◆ Provided material
○ ○ ○ ○ ○

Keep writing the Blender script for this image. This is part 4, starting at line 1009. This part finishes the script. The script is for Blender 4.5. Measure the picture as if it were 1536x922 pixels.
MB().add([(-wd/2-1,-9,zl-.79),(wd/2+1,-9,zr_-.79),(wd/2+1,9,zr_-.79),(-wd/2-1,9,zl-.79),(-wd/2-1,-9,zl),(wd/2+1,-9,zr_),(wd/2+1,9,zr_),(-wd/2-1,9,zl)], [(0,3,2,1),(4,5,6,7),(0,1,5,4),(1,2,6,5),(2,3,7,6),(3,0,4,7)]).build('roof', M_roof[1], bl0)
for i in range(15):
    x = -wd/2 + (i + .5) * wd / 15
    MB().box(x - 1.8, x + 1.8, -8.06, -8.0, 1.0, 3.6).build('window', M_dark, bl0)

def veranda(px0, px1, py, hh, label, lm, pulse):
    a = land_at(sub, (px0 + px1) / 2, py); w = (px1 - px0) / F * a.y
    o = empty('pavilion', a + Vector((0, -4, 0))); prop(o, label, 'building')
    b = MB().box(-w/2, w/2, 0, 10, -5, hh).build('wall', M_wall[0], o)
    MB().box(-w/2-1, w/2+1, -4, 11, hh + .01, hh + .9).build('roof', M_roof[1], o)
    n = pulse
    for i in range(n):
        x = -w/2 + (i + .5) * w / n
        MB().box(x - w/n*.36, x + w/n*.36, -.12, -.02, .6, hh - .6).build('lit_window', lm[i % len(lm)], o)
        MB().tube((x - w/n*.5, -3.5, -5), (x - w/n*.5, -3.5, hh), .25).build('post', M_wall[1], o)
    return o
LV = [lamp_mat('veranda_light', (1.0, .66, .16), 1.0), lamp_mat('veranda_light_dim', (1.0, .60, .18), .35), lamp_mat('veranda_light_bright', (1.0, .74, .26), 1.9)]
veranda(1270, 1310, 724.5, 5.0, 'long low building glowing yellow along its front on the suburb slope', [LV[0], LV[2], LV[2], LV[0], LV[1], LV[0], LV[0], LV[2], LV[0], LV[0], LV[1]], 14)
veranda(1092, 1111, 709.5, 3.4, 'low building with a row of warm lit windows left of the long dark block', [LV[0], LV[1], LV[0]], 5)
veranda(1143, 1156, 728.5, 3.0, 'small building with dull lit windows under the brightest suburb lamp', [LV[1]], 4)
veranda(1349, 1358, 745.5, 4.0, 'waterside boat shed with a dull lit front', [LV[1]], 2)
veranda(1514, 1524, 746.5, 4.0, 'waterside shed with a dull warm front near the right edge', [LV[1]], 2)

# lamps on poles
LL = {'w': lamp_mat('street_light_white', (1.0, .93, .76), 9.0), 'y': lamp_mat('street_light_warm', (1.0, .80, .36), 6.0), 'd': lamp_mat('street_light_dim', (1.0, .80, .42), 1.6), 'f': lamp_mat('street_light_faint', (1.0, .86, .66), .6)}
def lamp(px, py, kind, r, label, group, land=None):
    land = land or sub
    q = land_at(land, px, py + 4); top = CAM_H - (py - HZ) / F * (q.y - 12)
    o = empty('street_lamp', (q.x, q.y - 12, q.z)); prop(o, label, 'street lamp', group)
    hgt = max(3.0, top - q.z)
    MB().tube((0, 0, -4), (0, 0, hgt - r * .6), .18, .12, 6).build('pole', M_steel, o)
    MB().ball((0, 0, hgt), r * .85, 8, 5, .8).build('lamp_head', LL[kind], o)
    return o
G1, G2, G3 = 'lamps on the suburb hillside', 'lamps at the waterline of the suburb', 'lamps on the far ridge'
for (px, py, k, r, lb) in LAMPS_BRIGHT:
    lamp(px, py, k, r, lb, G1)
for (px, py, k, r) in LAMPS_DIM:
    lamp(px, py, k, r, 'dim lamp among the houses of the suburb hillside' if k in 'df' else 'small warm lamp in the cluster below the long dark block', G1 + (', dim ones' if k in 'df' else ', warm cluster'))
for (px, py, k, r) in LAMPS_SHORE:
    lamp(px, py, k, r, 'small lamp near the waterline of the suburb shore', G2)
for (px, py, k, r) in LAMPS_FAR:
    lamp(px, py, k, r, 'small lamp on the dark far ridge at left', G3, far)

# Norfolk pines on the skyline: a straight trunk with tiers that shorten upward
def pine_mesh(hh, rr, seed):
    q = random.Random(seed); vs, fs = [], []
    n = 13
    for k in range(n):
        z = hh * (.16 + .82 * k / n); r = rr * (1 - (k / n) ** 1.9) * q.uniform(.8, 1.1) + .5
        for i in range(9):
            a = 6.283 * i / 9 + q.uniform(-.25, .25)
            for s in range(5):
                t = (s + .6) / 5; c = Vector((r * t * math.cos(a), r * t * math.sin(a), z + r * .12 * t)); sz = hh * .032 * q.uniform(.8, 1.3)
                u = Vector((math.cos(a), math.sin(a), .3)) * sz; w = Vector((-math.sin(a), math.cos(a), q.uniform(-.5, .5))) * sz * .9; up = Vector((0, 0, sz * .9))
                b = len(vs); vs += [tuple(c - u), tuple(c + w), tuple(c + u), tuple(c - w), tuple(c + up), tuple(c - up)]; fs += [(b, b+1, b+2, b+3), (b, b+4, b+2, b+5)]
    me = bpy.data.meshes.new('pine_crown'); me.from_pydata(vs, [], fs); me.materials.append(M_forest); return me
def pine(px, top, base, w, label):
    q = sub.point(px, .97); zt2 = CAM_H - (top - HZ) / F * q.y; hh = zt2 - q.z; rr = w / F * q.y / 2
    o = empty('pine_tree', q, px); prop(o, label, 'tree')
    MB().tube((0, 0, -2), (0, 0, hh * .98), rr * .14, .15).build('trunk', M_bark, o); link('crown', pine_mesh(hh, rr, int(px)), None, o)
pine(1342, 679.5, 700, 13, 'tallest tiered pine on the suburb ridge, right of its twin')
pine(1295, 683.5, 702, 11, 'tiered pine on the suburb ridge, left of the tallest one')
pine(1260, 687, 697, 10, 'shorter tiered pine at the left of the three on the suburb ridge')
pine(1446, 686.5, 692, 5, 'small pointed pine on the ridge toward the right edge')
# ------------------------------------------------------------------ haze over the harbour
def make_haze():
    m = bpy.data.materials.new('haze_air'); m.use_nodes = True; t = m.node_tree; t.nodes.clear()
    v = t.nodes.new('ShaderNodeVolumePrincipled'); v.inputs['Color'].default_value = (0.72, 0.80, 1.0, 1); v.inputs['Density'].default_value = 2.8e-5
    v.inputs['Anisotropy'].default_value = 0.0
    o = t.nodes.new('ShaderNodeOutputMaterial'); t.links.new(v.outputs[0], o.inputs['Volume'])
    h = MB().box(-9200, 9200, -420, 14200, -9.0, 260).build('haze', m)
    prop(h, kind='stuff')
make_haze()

○ ○ ○ ○ ○

◆ Exercise objective
Exactly as they stand, set down the lines from the top of the data through the line with "MB().box(x - 1.8, x".

◆ Task solution
Keep writing the Blender script for this image. This is part 4, starting at line 1009. This part finishes the script. The script is for Blender 4.5. Measure the picture as if it were 1536x922 pixels.
MB().add([(-wd/2-1,-9,zl-.79),(wd/2+1,-9,zr_-.79),(wd/2+1,9,zr_-.79),(-wd/2-1,9,zl-.79),(-wd/2-1,-9,zl),(wd/2+1,-9,zr_),(wd/2+1,9,zr_),(-wd/2-1,9,zl)], [(0,3,2,1),(4,5,6,7),(0,1,5,4),(1,2,6,5),(2,3,7,6),(3,0,4,7)]).build('roof', M_roof[1], bl0)
for i in range(15):
    x = -wd/2 + (i + .5) * wd / 15
    MB().box(x - 1.8, x + 1.8, -8.06, -8.0, 1.0, 3.6).build('window', M_dark, bl0)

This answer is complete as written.